** START Information shown **
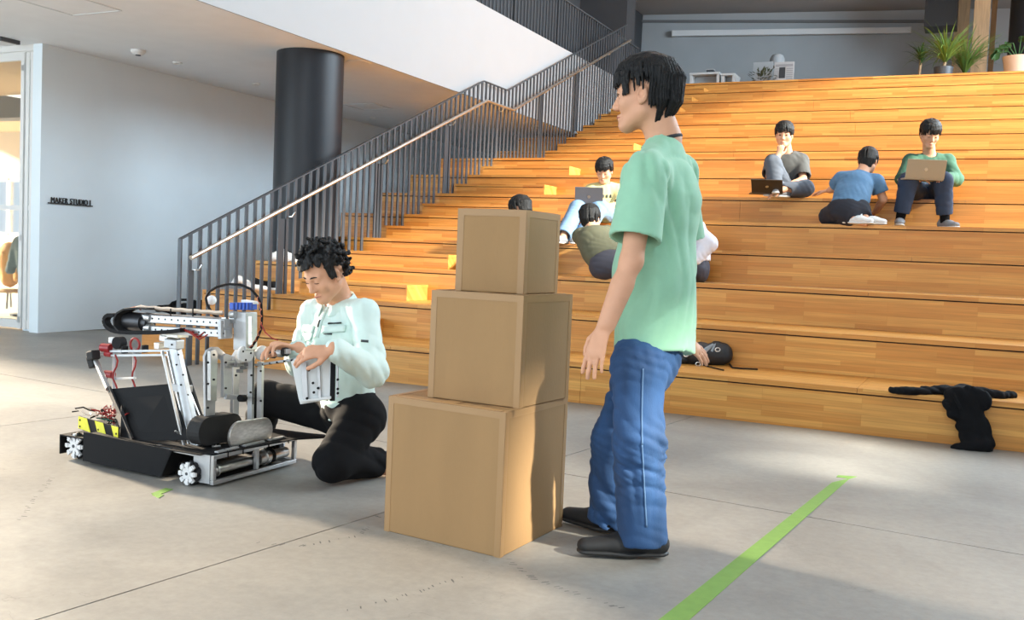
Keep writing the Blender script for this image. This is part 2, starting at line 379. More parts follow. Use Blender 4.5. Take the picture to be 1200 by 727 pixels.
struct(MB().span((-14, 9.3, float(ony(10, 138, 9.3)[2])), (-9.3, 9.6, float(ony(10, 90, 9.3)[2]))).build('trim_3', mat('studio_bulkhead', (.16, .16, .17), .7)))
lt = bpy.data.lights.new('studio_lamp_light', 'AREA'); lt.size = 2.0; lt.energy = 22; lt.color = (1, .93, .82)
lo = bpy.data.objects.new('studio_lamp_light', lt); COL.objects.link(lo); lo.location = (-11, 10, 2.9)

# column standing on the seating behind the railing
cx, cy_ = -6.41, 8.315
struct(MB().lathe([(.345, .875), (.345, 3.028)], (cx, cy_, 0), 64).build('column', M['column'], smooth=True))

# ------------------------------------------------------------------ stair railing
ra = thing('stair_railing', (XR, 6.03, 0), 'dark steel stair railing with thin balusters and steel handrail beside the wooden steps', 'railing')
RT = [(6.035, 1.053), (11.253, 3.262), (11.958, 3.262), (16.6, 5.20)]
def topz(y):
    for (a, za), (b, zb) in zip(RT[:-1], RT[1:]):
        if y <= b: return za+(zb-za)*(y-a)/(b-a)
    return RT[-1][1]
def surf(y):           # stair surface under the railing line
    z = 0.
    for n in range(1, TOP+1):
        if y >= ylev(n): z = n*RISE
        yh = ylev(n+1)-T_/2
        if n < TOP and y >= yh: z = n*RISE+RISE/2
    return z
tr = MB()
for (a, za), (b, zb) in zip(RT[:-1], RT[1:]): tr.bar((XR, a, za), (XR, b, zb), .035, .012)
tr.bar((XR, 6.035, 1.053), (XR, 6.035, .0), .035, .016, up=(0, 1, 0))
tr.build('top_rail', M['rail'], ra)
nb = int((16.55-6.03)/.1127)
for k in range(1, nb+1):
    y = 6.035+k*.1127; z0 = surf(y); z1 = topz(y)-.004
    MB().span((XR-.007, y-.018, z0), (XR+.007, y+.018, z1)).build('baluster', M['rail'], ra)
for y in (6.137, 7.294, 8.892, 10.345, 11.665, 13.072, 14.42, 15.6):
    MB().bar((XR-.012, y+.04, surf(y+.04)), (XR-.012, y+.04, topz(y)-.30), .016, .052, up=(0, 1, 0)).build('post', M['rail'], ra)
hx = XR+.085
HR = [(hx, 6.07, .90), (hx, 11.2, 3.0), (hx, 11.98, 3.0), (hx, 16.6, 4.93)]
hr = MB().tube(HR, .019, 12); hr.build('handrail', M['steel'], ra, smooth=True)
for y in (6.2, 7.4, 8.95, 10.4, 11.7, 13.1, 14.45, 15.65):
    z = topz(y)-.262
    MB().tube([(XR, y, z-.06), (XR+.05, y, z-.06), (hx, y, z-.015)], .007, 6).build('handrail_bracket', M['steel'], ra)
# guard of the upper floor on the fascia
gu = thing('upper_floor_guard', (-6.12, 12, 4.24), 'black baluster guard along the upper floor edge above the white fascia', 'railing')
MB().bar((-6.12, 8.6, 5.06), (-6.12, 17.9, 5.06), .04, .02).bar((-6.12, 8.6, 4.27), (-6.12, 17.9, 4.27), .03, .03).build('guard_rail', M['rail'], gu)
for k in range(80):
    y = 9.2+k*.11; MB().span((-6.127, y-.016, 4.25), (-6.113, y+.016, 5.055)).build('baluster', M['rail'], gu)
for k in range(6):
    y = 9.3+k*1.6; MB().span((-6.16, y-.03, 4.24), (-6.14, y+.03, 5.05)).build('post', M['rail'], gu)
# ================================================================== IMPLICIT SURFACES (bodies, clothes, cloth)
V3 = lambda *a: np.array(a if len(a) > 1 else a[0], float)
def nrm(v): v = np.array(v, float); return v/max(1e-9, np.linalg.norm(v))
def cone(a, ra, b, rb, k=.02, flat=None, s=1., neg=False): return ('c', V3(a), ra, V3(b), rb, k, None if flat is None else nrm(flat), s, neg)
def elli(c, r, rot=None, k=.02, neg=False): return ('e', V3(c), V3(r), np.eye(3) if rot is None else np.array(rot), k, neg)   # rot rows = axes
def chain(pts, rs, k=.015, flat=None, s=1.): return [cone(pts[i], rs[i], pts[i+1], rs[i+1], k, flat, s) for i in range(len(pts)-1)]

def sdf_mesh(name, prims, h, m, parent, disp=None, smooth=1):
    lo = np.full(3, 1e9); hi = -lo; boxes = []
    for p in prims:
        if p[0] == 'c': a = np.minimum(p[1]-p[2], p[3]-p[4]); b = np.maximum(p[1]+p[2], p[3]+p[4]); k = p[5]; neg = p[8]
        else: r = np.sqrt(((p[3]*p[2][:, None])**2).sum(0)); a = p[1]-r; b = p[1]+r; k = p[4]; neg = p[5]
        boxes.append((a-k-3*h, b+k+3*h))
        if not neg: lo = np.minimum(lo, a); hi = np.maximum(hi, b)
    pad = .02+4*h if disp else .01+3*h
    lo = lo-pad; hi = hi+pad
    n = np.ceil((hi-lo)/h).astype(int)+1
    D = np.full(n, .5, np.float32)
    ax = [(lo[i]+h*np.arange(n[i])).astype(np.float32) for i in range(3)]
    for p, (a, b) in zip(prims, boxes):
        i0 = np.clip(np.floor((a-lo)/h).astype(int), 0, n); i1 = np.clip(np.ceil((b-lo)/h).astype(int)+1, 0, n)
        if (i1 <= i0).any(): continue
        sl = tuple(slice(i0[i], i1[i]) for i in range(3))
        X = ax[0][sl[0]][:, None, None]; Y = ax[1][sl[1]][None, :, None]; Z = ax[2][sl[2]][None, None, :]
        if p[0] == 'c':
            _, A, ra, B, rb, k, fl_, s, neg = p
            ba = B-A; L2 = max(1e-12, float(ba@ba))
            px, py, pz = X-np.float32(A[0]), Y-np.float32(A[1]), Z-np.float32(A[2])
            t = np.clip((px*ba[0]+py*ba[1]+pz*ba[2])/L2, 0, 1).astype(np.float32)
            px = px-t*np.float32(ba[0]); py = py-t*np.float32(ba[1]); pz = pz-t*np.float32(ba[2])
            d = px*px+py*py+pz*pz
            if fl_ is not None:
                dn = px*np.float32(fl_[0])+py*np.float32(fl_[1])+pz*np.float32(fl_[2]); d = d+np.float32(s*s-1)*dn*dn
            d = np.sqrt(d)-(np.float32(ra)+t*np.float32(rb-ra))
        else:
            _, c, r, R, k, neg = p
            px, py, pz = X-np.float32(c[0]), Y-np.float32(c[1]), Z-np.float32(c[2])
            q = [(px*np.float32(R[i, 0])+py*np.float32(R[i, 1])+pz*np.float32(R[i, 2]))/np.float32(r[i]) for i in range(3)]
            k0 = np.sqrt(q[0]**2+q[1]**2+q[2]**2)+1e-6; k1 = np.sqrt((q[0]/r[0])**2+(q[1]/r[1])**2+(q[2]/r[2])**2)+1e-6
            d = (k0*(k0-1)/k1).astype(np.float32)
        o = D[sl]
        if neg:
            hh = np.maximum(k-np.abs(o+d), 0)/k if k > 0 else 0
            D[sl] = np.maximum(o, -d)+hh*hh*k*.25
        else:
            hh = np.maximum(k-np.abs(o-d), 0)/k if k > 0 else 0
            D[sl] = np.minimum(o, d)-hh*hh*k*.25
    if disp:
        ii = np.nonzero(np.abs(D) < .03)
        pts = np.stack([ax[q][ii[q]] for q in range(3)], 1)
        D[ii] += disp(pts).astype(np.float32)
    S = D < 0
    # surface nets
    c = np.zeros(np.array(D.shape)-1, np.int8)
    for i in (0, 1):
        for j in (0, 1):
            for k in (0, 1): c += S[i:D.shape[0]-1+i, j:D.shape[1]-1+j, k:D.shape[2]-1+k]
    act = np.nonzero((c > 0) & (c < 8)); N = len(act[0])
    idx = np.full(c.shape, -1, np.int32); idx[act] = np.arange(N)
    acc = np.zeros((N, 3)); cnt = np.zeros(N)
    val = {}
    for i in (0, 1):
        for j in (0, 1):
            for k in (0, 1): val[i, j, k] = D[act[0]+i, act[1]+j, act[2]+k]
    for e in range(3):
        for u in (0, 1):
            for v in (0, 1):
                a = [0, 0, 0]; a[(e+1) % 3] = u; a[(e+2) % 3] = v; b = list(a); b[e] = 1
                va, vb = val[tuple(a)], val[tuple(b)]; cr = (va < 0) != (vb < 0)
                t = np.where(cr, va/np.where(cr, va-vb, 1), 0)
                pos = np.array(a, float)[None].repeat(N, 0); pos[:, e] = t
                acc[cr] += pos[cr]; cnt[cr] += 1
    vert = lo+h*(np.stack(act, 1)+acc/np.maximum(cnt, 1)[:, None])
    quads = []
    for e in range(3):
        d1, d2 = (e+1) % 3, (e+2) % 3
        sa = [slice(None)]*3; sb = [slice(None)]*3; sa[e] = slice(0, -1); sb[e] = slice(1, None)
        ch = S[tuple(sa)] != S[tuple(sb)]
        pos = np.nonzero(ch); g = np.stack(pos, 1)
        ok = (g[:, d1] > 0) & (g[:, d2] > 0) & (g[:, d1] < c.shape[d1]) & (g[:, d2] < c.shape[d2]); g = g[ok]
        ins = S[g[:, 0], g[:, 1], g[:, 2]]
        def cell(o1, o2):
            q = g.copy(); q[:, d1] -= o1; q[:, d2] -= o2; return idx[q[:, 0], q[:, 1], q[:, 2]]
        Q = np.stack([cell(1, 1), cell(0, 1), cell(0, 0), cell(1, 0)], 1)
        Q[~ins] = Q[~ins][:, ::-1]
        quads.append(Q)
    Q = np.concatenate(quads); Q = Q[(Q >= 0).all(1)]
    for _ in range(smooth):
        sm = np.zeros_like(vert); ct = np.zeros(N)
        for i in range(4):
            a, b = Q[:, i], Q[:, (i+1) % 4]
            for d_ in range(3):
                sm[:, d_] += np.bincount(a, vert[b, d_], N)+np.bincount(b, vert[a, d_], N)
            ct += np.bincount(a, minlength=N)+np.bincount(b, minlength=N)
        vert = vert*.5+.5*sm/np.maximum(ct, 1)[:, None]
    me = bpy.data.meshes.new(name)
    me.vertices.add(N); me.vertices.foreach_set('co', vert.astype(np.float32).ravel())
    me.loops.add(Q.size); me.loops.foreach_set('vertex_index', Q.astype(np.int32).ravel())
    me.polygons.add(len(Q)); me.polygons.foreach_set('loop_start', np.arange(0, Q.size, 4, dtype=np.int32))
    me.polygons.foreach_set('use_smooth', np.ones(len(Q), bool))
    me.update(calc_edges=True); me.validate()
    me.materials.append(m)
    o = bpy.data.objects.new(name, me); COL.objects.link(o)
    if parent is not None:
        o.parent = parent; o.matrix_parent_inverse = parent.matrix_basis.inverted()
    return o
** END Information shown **
__Do this__. Set down again, exactly, the lines of the material above from its first line to the one with "64).build('column', M['column'], smooth=True))", inclusive. Leave the pictures out.

__Exercise solution__.
Keep writing the Blender script for this image. This is part 2, starting at line 379. More parts follow. Use Blender 4.5. Take the picture to be 1200 by 727 pixels.
struct(MB().span((-14, 9.3, float(ony(10, 138, 9.3)[2])), (-9.3, 9.6, float(ony(10, 90, 9.3)[2]))).build('trim_3', mat('studio_bulkhead', (.16, .16, .17), .7)))
lt = bpy.data.lights.new('studio_lamp_light', 'AREA'); lt.size = 2.0; lt.energy = 22; lt.color = (1, .93, .82)
lo = bpy.data.objects.new('studio_lamp_light', lt); COL.objects.link(lo); lo.location = (-11, 10, 2.9)

# column standing on the seating behind the railing
cx, cy_ = -6.41, 8.315
struct(MB().lathe([(.345, .875), (.345, 3.028)], (cx, cy_, 0), 64).build('column', M['column'], smooth=True))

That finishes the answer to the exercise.